4 Sales Team Challenges That Prevent Growth

How many of these sales team challenges do your reps have to overcome?

Sales team challenges come in a variety of forms for sales managers. Left unchecked, they prevent your sales team from achieving higher levels of sales performance and quota attainment.

Don’t let these common sales team challenges set a cap on your goal achievement. Here are four common obstacles to sales performance to watch out for:

1. Overburdening CRM

Except for inside salespeople working in call centers, most reps are not wired for data entry or record keeping. That set of activities conflicts with the natural tendencies of salespeople successful at new business development, who are usually neither sedentary nor detail-oriented.

Instead of paying a salesperson for these activities, hire a sales support person to do it at a much lower cost. Not only will the right individual accomplish these tasks at a higher level of quality, but they will also free the sales rep to do what they should be doing: selling.

2. Lack of a Defined Sales Process

When you don’t have a defined sales process, your sales team members will make it up as they go along. There’s little or no organizational learning and thus no discernable path to maximize sales. Worse, it creates a domino effect: if your team can’t differentiate between those who will and won’t buy your products and services, you’ll never provide your executive leadership with a reliable forecast.

Ideal Profile for Hiring Outside Sales Reps

3. Insufficient Market Research

Sales reps often spend an inordinate amount of time doing market research, list building, and data management. They must import prospect lists, clean them, and rake through them for the best sales opportunities. Even in a small company, one person dedicated to market research and data management can do this better and cheaper than your sales team. Don’t make your sales rep waste valuable selling time. Outsource market research and list building. Focus your reps on growing your customer base.

4. Sales Managers Who Can’t Coach

A sales manager who cannot or does not coach will consistently focus on policy, procedure, and quota.
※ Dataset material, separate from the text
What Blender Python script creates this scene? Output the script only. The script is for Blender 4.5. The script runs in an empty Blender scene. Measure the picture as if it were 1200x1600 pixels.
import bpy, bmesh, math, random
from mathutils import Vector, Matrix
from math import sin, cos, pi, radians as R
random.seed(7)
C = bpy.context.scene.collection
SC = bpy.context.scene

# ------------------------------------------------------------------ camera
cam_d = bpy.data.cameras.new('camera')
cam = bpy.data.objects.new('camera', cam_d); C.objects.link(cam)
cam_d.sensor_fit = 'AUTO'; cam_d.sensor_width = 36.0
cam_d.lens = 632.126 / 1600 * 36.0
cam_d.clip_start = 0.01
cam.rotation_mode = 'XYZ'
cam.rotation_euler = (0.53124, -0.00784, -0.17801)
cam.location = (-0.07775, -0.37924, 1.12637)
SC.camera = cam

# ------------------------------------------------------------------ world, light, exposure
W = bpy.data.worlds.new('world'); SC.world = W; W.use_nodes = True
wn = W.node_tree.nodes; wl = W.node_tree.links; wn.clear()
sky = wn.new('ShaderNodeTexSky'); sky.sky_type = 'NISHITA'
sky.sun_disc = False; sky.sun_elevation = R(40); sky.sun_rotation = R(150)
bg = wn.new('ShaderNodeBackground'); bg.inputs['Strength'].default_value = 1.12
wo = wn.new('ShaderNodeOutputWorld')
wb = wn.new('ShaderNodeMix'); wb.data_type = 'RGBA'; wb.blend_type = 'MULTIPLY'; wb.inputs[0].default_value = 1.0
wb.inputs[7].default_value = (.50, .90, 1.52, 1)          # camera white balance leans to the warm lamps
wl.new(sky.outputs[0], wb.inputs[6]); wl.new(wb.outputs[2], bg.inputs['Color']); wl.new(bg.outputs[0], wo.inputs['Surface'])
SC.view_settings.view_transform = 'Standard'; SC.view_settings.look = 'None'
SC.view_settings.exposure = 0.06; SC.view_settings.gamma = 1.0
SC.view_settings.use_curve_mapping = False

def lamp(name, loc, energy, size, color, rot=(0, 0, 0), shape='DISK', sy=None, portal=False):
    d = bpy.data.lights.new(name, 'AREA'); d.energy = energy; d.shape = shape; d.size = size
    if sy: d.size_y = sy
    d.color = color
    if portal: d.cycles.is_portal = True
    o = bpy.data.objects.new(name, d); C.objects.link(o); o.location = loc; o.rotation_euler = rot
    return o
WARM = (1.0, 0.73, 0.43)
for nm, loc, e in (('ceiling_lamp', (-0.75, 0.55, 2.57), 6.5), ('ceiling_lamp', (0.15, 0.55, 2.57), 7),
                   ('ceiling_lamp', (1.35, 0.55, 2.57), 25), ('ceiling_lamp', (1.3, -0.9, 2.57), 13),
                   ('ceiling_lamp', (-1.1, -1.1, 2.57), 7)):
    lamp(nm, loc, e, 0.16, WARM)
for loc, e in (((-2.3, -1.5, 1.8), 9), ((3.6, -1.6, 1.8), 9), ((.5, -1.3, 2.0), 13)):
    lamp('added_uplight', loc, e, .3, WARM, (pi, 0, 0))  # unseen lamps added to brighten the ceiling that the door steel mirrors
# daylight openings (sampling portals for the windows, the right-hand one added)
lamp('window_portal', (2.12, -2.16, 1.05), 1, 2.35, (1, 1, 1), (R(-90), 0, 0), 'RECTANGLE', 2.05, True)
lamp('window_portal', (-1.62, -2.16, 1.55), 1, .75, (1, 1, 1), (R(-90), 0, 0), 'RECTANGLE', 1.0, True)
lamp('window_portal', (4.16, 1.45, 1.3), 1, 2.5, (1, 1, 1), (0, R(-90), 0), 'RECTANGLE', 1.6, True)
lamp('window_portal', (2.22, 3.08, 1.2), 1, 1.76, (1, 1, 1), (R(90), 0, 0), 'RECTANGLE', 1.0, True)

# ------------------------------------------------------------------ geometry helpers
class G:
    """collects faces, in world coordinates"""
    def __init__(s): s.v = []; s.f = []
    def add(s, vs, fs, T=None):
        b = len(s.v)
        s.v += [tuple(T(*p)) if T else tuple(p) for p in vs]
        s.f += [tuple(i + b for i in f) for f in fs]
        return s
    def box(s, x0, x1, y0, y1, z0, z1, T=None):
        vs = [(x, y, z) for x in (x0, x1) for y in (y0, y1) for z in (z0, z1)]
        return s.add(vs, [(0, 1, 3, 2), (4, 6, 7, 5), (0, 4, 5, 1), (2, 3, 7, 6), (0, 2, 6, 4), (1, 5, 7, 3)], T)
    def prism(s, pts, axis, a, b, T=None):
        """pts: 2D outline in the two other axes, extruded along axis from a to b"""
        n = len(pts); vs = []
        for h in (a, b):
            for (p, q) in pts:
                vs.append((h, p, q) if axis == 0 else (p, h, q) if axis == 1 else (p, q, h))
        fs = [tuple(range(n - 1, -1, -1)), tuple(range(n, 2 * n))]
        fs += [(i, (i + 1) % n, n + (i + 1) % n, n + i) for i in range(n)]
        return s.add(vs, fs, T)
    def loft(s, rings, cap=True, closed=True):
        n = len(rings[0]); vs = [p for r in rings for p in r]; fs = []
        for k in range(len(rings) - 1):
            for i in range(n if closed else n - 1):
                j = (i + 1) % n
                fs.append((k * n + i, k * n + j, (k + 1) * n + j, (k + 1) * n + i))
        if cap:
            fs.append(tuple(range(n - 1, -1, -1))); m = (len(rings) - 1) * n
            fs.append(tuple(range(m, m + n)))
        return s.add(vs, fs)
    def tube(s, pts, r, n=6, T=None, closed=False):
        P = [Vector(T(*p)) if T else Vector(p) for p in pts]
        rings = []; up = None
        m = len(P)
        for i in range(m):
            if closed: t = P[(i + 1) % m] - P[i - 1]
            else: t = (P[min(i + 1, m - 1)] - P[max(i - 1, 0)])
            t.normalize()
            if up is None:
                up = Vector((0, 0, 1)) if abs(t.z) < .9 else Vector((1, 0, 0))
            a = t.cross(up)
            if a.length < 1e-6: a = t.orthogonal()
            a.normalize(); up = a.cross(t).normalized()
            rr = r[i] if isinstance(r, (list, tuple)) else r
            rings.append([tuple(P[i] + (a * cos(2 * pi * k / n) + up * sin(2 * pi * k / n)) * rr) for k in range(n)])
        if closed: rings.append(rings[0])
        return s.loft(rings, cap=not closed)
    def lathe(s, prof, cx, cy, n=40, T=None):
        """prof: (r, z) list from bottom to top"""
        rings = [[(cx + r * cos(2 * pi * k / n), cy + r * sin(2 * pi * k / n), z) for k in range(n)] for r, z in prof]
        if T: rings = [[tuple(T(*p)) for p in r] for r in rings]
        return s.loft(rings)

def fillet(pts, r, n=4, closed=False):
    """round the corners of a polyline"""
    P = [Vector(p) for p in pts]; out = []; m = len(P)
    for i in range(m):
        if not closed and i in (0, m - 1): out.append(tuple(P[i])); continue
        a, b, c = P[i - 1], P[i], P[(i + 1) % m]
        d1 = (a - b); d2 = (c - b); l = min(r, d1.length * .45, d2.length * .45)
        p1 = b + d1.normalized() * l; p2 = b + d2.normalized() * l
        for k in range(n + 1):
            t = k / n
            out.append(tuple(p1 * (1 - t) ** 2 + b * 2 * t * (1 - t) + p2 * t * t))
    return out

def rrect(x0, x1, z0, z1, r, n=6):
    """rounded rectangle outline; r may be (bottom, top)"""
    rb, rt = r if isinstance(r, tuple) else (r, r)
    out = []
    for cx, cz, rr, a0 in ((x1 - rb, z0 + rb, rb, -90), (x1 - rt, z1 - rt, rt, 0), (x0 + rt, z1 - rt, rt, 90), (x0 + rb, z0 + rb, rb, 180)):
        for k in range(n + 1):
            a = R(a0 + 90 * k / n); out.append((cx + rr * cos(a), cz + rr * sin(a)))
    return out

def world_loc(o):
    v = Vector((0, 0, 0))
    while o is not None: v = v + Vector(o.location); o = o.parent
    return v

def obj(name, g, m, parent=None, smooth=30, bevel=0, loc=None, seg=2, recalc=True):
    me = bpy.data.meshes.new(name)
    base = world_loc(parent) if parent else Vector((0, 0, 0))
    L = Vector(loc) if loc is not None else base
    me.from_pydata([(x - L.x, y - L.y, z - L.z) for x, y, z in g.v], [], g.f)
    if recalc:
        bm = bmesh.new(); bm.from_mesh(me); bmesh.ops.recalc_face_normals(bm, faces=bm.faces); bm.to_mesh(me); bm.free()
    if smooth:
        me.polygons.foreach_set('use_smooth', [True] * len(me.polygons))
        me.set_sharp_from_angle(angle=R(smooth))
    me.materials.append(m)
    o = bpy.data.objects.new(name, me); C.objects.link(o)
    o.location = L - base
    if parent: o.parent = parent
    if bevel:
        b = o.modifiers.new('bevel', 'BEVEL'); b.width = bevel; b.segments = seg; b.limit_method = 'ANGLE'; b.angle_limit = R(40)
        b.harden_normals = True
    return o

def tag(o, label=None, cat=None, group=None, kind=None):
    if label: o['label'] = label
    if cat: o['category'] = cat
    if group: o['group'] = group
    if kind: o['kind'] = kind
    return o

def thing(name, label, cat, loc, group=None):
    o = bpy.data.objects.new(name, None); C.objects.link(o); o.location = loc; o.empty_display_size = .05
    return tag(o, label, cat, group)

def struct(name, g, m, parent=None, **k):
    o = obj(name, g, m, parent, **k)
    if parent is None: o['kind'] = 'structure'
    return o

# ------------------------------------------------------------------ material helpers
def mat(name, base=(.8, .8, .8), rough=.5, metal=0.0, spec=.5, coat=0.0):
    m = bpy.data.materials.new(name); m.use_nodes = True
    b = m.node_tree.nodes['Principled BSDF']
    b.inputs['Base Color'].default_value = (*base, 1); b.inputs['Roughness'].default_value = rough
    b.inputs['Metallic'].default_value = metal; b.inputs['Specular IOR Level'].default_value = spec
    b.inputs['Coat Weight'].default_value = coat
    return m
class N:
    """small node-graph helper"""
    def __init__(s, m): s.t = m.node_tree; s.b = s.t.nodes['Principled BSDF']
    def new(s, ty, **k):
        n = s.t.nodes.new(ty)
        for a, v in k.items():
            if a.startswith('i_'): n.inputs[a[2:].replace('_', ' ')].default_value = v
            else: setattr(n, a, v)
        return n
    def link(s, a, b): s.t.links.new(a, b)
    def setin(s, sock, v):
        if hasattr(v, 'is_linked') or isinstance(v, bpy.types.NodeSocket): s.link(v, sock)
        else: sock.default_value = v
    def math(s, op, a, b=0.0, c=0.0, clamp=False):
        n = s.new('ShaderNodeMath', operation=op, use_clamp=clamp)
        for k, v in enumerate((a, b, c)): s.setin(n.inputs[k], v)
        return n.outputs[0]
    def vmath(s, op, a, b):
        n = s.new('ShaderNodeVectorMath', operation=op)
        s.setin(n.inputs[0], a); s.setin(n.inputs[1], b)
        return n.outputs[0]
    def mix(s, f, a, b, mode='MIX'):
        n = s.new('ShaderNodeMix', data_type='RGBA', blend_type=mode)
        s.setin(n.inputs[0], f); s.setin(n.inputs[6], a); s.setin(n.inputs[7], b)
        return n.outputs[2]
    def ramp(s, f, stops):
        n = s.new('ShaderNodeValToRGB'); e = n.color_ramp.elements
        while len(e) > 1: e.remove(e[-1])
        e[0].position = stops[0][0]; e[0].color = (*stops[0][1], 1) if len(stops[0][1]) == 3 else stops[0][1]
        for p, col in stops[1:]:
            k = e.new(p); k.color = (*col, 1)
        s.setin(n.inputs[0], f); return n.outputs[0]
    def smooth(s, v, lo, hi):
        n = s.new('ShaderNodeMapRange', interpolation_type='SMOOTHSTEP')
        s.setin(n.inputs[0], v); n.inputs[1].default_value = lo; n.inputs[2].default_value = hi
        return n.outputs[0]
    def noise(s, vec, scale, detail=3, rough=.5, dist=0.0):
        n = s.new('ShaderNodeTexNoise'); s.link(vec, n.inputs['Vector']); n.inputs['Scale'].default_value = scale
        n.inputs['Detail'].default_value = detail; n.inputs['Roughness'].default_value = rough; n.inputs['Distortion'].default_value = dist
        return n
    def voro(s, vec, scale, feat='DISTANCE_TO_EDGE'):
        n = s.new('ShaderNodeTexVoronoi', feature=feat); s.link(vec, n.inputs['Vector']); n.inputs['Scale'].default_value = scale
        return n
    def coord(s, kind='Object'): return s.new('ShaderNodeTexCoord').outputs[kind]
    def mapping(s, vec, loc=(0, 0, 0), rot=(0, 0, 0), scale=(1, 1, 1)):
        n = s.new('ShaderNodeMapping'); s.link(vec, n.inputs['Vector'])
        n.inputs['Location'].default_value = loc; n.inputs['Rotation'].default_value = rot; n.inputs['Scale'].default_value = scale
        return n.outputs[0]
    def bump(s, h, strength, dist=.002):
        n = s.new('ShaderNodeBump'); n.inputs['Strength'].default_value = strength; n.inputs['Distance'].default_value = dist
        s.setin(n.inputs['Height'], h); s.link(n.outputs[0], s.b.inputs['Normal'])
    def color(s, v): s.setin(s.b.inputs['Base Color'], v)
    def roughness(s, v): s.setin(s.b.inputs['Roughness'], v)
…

That impedes improvement.Sales reps don’t get better. They make the same mistakes over and over. Reps with potential can’t improve. They fail to achieve their goals. They end up as average or subpar performers and either quit of get fired.

That leads to turnover issues—a perpetual state of recruiting, hiring, on-boarding, and training. This never allows you to gain traction in the market. You’re permanently stuck at the most basic level in the marketplace. 80% of your revenue comes from your top 20% of performers who have found a way to make it work. Unfortunately, the bottom 80% remain in constant churn. That much churn means you’re forced to spend all your time managing nonperformance and never focused on things that actually drive more sales.

Overcoming bad habits like these takes time and effort. If your organization lacks a defined sales process, that’s where you should start. When your sales team knows where they should be focused, they’ll find it a lot easier to avoid other activities—like market research and data entry.

Define your process and then coach to it to clear these sales team challenges from your reps’ path. Then step out of the way and watch them run.